- **Provided material**:
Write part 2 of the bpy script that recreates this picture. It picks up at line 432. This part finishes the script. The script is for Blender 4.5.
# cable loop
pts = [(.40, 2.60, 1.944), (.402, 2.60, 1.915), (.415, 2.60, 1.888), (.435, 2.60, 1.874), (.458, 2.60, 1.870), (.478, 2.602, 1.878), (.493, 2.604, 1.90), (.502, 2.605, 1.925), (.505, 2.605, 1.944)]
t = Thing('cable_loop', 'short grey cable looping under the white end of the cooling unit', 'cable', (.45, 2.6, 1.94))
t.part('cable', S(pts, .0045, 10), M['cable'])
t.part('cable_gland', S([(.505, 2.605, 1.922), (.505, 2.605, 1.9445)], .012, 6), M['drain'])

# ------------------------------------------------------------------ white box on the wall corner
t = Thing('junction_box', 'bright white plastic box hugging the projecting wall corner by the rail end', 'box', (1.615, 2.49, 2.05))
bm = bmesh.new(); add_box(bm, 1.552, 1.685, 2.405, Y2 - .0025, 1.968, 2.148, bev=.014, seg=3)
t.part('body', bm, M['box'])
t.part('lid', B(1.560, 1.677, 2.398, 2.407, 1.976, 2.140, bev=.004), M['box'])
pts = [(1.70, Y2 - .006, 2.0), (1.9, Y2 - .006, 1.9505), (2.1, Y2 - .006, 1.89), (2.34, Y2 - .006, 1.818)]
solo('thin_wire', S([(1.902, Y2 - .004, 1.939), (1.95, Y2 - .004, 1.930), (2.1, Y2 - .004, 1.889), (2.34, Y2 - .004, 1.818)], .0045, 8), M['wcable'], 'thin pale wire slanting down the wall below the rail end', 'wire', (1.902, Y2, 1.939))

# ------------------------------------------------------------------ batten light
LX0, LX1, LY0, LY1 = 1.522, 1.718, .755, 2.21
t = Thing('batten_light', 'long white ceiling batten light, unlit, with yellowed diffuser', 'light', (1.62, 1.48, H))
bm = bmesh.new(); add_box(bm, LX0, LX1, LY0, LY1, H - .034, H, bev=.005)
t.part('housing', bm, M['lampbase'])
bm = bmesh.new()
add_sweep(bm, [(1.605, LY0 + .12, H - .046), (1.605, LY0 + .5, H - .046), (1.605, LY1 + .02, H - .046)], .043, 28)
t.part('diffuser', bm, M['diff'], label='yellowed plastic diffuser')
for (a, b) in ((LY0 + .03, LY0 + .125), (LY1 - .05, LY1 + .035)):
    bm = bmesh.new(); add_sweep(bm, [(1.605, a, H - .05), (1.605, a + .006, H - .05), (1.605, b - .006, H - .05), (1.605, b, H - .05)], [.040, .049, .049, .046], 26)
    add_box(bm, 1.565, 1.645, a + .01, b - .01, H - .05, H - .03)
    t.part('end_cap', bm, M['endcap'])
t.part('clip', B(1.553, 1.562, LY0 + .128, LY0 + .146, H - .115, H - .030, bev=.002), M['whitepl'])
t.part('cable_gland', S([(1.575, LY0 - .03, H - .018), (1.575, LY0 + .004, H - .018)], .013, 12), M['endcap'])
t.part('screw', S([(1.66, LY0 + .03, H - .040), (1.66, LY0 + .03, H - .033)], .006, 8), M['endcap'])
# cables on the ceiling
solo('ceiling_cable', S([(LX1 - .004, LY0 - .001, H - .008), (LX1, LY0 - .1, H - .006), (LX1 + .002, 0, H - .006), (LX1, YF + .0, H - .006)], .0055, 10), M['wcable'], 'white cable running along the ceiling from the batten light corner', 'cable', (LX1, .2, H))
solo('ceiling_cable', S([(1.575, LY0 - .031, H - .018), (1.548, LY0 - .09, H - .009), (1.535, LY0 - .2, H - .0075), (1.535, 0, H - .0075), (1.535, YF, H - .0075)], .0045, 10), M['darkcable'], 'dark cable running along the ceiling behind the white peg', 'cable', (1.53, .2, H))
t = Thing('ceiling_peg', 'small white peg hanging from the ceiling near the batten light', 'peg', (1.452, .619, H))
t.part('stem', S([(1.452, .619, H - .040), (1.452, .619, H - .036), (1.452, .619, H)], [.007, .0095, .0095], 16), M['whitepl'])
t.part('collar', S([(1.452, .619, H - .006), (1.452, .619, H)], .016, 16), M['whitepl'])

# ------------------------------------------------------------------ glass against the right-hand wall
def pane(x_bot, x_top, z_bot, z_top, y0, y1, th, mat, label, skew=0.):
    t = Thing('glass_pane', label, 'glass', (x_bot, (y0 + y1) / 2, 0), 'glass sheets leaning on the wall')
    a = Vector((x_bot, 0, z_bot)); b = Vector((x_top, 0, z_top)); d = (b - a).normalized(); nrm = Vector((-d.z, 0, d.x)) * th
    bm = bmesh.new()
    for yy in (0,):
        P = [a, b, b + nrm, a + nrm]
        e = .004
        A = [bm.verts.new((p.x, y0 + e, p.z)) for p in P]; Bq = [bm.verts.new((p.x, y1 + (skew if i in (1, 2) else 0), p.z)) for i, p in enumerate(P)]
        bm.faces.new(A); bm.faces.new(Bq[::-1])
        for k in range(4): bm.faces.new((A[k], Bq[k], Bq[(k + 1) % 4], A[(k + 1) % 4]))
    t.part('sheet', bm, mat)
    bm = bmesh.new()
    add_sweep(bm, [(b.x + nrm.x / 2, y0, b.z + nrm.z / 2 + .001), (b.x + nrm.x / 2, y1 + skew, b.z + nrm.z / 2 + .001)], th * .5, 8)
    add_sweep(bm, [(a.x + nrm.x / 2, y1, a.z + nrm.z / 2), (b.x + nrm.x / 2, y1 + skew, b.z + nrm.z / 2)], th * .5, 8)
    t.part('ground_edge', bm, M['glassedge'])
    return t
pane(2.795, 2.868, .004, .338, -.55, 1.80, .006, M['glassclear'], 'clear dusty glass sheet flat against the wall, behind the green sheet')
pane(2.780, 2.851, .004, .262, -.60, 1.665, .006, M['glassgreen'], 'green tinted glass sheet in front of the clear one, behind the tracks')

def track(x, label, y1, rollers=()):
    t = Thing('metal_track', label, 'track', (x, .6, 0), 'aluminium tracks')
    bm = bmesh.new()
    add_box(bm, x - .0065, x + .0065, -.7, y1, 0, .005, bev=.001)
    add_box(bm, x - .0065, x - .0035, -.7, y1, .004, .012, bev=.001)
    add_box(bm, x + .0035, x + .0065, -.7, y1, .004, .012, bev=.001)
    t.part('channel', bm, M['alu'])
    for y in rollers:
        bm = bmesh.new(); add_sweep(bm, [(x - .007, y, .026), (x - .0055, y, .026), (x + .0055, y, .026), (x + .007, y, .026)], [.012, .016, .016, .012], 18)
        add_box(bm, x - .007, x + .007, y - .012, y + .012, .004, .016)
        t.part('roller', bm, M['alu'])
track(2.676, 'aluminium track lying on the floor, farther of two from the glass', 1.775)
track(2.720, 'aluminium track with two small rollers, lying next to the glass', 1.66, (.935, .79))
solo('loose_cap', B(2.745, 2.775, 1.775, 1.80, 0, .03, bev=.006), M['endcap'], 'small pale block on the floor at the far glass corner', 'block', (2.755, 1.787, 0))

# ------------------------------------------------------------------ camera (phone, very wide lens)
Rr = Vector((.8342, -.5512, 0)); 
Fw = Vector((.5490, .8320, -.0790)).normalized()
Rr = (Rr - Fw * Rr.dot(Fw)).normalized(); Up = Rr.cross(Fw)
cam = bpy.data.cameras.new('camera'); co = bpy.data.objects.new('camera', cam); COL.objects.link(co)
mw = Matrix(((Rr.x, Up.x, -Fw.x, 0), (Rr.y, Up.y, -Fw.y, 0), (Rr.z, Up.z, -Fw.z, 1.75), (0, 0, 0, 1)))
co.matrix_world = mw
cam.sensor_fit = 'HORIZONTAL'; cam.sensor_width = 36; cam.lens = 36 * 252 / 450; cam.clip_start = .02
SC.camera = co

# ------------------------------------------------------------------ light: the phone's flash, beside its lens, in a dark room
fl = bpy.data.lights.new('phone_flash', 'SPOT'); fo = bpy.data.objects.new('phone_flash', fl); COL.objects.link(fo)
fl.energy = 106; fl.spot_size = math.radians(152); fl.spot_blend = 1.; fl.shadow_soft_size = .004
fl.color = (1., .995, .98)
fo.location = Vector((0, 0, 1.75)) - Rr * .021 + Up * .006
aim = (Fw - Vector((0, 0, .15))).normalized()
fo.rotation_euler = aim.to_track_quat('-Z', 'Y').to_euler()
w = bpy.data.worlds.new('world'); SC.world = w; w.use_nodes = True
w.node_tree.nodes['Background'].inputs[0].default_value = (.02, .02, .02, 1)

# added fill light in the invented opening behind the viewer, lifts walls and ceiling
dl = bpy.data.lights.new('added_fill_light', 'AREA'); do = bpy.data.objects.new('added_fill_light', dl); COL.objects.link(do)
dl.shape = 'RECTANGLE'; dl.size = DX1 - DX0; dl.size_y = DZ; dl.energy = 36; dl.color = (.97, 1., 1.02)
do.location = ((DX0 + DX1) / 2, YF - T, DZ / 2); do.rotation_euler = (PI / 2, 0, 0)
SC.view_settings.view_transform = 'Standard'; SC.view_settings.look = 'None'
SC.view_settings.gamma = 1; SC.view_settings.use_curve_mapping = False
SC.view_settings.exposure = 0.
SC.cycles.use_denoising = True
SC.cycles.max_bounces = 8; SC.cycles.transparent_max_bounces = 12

- **Challenge**: Please write out exactly the lines from the start of the data through the line that contains "1.9445)], .012, 6), M['drain'])", both ends included, and nothing else.

- **Response for this exercise**:
Write part 2 of the bpy script that recreates this picture. It picks up at line 432. This part finishes the script. The script is for Blender 4.5.
# cable loop
pts = [(.40, 2.60, 1.944), (.402, 2.60, 1.915), (.415, 2.60, 1.888), (.435, 2.60, 1.874), (.458, 2.60, 1.870), (.478, 2.602, 1.878), (.493, 2.604, 1.90), (.502, 2.605, 1.925), (.505, 2.605, 1.944)]
t = Thing('cable_loop', 'short grey cable looping under the white end of the cooling unit', 'cable', (.45, 2.6, 1.94))
t.part('cable', S(pts, .0045, 10), M['cable'])
t.part('cable_gland', S([(.505, 2.605, 1.922), (.505, 2.605, 1.9445)], .012, 6), M['drain'])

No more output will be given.